6 Really Cool APIs to Have Fun With

January 1, 2020

Some of the most fun I've had with Javascript has involved combining publicly available APIs in interesting ways.

The instant gratification of APIs got me hooked on hobby projects and helped me learn Javascript without even realizing it. If you have an itch to make something or expand your knowledge but don't know what to build, experimenting with APIs is a great place to start.

Here are some of the publically accessible APIs that I've played with for inspiration.

1. Lob API

What is Lob?

Lob is snail mail as a service. Lob enables postcards, letters, invoices, and checks to be sent programmatically.

I live in a tiny apartment and refuse to get a printer because they take up a lot of space. I only need to print like 5 documents a year. So I started using Lob as a proxy for printing. I issue a POST request to lob's /letters endpoint with a url to your document, and I get a printout in the mail a few days later.

I think there's a lot of fun to be had with APIs that provide a physical service.

Lob can print and ship PDF and html documents and is pretty cheap (pricing starts around $1 + 10 cents a page).

2. Scale API 

Scale is kind of like a Amazon Mechanical Turk with a smooth API reminiscent of Stripe.

Those tasks that can't be automated you can break down into units and delegate to Scale's mercenary workforce. Need a human to scan a comment and tell you whether it's spam? With Scale it's just a matter of issuing a post request with the task details and deadline. There is something very appealing about an API for human intelligence tasks.

To use Scale's API you need to be pretty granular about the task. For example, I used Scale to handle exceptions when scrapings Amazon product pages. When the scraper couldn't find the information it was looking for, my application would create a new Scale task asking a laborer to look at the product page and check to see if the information was presented differently.

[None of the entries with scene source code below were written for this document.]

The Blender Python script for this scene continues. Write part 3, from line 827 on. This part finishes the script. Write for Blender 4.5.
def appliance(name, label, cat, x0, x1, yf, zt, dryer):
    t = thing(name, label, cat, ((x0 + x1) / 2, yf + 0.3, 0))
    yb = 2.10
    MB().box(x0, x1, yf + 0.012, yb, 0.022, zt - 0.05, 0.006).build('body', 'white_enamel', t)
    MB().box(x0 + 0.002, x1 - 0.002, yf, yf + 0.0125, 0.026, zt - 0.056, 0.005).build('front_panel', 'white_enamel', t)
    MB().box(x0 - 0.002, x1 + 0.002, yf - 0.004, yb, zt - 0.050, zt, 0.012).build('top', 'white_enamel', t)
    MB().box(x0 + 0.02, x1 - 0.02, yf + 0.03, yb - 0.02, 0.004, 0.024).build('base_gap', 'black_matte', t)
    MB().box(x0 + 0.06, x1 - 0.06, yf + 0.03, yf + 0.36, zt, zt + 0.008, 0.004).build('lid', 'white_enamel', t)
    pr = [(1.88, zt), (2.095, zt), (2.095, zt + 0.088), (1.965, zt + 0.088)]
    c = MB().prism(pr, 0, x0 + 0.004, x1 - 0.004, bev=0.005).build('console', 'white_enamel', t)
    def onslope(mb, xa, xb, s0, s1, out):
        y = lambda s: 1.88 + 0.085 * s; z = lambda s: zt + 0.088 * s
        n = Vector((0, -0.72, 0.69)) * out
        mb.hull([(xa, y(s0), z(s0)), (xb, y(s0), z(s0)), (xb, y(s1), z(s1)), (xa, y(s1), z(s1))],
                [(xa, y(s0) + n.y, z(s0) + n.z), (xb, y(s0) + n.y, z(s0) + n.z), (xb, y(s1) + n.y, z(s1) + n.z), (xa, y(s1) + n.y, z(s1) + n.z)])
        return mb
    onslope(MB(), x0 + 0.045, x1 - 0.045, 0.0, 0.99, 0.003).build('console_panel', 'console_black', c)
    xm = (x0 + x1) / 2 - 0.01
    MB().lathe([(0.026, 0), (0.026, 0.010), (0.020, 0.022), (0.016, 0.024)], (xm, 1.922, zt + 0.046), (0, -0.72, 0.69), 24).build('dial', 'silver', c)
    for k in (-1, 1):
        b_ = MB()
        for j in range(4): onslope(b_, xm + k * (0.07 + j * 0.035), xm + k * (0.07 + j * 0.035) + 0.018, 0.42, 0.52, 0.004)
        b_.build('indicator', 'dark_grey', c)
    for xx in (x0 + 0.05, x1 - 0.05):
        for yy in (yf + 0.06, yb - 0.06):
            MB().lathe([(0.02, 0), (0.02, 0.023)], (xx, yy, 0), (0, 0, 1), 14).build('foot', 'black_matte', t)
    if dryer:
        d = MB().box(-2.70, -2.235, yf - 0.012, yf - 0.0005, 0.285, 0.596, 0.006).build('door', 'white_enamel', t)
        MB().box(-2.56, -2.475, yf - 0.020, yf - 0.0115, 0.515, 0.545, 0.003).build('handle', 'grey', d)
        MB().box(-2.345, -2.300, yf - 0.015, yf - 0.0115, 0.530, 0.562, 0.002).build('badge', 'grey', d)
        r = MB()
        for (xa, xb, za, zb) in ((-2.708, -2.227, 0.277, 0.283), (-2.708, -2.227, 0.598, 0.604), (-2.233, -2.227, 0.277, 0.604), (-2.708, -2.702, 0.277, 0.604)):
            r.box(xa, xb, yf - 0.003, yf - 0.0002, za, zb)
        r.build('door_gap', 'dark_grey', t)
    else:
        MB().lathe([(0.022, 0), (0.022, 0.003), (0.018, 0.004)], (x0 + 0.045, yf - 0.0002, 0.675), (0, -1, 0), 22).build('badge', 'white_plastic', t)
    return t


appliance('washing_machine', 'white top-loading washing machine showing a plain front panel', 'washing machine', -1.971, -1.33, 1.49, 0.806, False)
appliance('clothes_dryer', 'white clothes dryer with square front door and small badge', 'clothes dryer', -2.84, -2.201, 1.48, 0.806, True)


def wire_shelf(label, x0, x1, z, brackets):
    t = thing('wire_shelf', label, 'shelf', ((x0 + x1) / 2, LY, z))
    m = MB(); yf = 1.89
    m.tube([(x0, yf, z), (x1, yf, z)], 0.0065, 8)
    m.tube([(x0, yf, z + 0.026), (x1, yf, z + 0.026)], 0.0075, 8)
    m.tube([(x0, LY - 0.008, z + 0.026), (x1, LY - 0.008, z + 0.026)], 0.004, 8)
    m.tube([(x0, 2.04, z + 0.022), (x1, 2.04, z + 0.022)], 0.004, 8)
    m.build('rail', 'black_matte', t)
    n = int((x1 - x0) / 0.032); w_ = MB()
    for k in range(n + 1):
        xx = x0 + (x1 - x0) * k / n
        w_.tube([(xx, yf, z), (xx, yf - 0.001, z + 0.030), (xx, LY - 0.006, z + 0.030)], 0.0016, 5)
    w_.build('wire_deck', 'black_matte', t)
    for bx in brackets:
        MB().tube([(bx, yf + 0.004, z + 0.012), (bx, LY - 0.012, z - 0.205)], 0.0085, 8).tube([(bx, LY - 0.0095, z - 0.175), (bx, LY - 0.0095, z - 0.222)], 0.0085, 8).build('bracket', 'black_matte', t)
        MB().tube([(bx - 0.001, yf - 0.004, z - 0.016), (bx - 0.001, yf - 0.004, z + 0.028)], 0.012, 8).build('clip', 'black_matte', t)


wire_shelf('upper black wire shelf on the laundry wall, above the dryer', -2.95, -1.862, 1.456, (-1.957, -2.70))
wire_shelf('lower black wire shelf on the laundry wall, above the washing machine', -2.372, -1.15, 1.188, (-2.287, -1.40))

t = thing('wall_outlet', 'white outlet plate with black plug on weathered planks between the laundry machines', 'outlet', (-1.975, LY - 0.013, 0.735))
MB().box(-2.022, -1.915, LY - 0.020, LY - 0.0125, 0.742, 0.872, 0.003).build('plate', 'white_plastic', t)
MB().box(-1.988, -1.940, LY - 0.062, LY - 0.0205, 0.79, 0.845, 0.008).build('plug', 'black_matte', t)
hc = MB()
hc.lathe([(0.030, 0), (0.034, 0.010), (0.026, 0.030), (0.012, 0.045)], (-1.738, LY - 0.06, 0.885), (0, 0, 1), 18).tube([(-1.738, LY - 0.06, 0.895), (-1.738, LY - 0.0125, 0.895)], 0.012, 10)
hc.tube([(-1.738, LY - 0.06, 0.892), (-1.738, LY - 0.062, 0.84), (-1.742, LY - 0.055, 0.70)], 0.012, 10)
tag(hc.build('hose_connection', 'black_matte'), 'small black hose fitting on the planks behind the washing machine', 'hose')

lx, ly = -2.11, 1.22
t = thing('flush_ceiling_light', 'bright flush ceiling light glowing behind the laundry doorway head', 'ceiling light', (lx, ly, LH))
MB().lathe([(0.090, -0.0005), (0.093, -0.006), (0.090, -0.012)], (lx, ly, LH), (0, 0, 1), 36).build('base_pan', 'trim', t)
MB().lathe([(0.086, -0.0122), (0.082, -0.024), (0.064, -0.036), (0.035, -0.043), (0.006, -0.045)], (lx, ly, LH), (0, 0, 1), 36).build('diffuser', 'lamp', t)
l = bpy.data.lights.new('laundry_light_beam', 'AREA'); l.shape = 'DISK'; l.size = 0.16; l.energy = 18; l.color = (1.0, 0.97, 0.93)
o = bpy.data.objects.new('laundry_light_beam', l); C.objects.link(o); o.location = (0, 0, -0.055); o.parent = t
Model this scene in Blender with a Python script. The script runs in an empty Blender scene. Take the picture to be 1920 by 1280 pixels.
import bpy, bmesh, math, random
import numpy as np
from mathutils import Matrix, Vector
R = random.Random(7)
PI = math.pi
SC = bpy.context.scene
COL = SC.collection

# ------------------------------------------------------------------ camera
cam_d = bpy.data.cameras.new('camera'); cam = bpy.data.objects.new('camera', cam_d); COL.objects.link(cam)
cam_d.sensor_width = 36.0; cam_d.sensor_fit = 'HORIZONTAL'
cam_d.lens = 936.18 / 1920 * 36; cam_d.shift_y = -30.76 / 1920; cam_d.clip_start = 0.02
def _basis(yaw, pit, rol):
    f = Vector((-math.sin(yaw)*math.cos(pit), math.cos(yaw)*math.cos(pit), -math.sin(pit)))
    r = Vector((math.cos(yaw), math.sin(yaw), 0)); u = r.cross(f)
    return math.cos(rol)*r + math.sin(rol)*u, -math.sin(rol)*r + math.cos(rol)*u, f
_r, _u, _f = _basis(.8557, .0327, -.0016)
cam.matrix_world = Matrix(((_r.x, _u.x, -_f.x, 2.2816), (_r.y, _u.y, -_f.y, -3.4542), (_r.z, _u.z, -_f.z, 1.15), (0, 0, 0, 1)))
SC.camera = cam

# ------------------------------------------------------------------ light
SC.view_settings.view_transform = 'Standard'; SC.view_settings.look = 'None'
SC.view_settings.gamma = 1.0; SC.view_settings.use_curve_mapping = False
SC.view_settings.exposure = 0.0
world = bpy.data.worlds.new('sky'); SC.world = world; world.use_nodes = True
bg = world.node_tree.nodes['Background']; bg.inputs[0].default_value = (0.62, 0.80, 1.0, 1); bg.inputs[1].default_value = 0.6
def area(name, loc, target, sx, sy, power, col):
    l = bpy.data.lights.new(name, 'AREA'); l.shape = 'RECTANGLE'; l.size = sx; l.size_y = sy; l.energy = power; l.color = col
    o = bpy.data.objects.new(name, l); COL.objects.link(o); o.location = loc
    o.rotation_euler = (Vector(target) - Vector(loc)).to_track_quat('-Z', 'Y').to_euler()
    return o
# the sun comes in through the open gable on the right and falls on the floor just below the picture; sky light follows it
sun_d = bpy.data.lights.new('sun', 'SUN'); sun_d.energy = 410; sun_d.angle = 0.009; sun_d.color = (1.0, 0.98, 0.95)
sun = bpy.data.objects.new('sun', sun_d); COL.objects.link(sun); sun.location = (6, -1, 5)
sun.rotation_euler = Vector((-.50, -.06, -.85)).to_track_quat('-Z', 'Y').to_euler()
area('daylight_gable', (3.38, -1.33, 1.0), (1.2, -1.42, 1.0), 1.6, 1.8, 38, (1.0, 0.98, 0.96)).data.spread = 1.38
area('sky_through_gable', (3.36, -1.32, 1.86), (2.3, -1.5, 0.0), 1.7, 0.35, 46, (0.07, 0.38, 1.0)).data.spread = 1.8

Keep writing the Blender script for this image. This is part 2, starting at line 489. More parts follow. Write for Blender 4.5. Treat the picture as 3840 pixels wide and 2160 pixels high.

Some human intelligence tasks can't easily be broken into discrete units. Such tasks aren't well-suited to Scale. Also, Scale isn't cheap and tasks are obviously not completed instantaneously. When you create a task you provide a webhook URL that gets pinged when the task is done.

3. Gmail API

Gmail's API was a bitch to work with. It has lots of quirks and authorization via service accounts vs tokens was poorly documented. However, once you're up and running it was a blast to use Gmail's API.

I wanted to use the Gmail api to programmatically filter all messages that aren't from actual people. At the time I had 5000+ unread messages. It was just too painful to sift through them. So I made a more aggressive version of what Gmail already does with the Promotions tab.

4. Google's Unofficial Autosuggest API

Google has slowly sunsetted programmatic access to their search results pages. The Google search API is slowly being phased out and was prohibitively expensive to begin with.

You know when you starting typing a query Google lists some best guesses about what you're after in the search input field? You can unofficially fetch these suggestions.

My use case was hunting for available exact match domain names based on some seed keyword. So if you were interested in antique cars, you'd start with that keyword, fetch the suggestions from Google's undocumented autosuggest API and then run each suggestion against a domain registrar for availability.

5. Skyscanner API

Google Flights API shutdown recently with little advanced warning.

It's surprisingly difficult to find reliable flight information if you don't have deep pockets and aren't a big brand.

Skyscanner's API is one of the few remaining ways for the hobbyist to gain access to flight information.

6. Chromeless With AWS Lambda

The folks behind Graph.Cool developed Chromeless to solve the problem of headless browsing encapsulated by a lambda function.

Maybe you've heard of Nightmare.js?

Nightmare is a wrapper around electron with a nice, chainable API that lets you programmatically do things in a browser window. Some of nightmare's use-cases are application testing, screenshotting, scraping, etc. It's trivially easy to navigate to an arbitrary web page with nightmare and take a screenshot.

Running nightmare locally is straightforward but it's a pain to run on AWS, Digital Ocean, etc. It would be much cleaner to run nightmare in lambda than a customized EC2 instance or Digital Ocean droplet. The problem is nightmare's dependency on electron which results in a massize bundle size.

Chromeless solves this problem by duplicating nightmare's slick API but instead depends on chromium instead of electron.

The crazy thing is that you don't even need to run a specific sequence of commands in a lambda function.

Chromeless enables you to deploy a remote client that will execute any command you send it. On your local machine or web server you establish a WebSocket connection with your remote lambda client and start issuing commands. Behind the scenes theses commands are sent to your Chromeless remote as JSON.

6. Twilio

Twilio belongs on this list because there are all sorts of cool things you can do by interfacing with SMS. I started experimenting with Twilio to send myself SMS reminders.